Citigroup Global Markets Inc. serves as financial advisor and Gabe Saltarelli, Scott Freeman, Zhengyu Tang, Jennifer Coplan, Lauren Grau, Robert Golub, Dave Mollo-Christensen, Patrick Harrison, Karen Kazmerzak, Laura Barzilai, Ram Burshtine, Ash Nagdev, James Mendenhall, Sven De Knop, Andrew Shoyer, Alessandra Moroni, Maureen Crough, Michael Mann, James Weiss and Rob Ryan of Sidley Austin LLP serves as legal counsels to Magna. Stephen Arcano, Dohyun Kim, Jose A. Esteves, Berit R Freeman, Steven J, Kenneth B Schwartz, Yan Shurin, Stephanie L Teicher, Yossi Vebman and Michael J Zeidel of Skadden, Arps, Slate, Meagher & Flom LLP served as legal counsels to Veoneer. Florian Kästle, Joachim Fröhlich and Ulrich Ellinghaus of Baker & Mckenzie Partnerschaft Von Rechtsanwälten Wirtschaftsprüfern,Steuerberatern Und Solicitors acted as legal advisors to Magna International Inc. An international team of Baker McKenzie attorneys provided legal advice to Magna in selected key jurisdictions, in particular Germany, Canada, France, Italy and Japan, including with the legal due diligence. Stephen M. Kotran of Sullivan & Cromwell LLP acted as financial advisor to Rothschild & Co US Inc. Georgeson LLC acted as the proxy solicitor to Veoneer and will receive an estimated fee not to exceed $25,000 plus reimbursement of its reasonable, out-of-pocket expenses for its services. Computershare acted as the transfer agent to Veoneer. Morgan Stanley acted as the financial advisor and fairness opinion provider to Veoneer and will receive a fee of approximately $23.3 million for its services, $1.5 million of which was payable following delivery of the opinion the remainder of which is contingent upon the closing of the merger. James Ben, Sunil Sachan, Michelle Jang and Tyler Smith of Rothschild & Co US Inc. acted as the financial advisors and fairness opinion providers to Veoneer and will receive an aggregate fee of approximately $23.3 million from Veoneer for its services, $1.5 million of which became payable upon delivery of Rothschild & Co's opinion and $21.8 million of which is contingent upon the consummation of the merger. William Regner of Debevoise & Plimpton LLP is advising Morgan Stanley & Co. LLC.
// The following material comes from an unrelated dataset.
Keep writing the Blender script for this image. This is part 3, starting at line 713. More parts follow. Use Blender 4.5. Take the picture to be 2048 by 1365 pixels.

Magna International Inc. (TSX:MG) cancelled the acquisition of Veoneer, Inc. (NYSE:VNE) from a group of shareholders on October 4, 2021. Board of directors of Veoneer, Inc. has determined that the previously announced proposal by Qualcomm Incorporated to acquire Veoneer for $37 per share is a superior proposal and that Magna has waived the four-day matching period to make a counterproposal, Accordingly, Veoneer has terminated its merger agreement with Magna and entered into a merger agreement with Qualcomm. In connection with the termination of the merger agreement with Magna, Veoneer will pay a termination fee of $110 million to Magna. Veoneer, Inc previously announced special meeting of stockholders, scheduled on October 19, 2021, has been cancelled.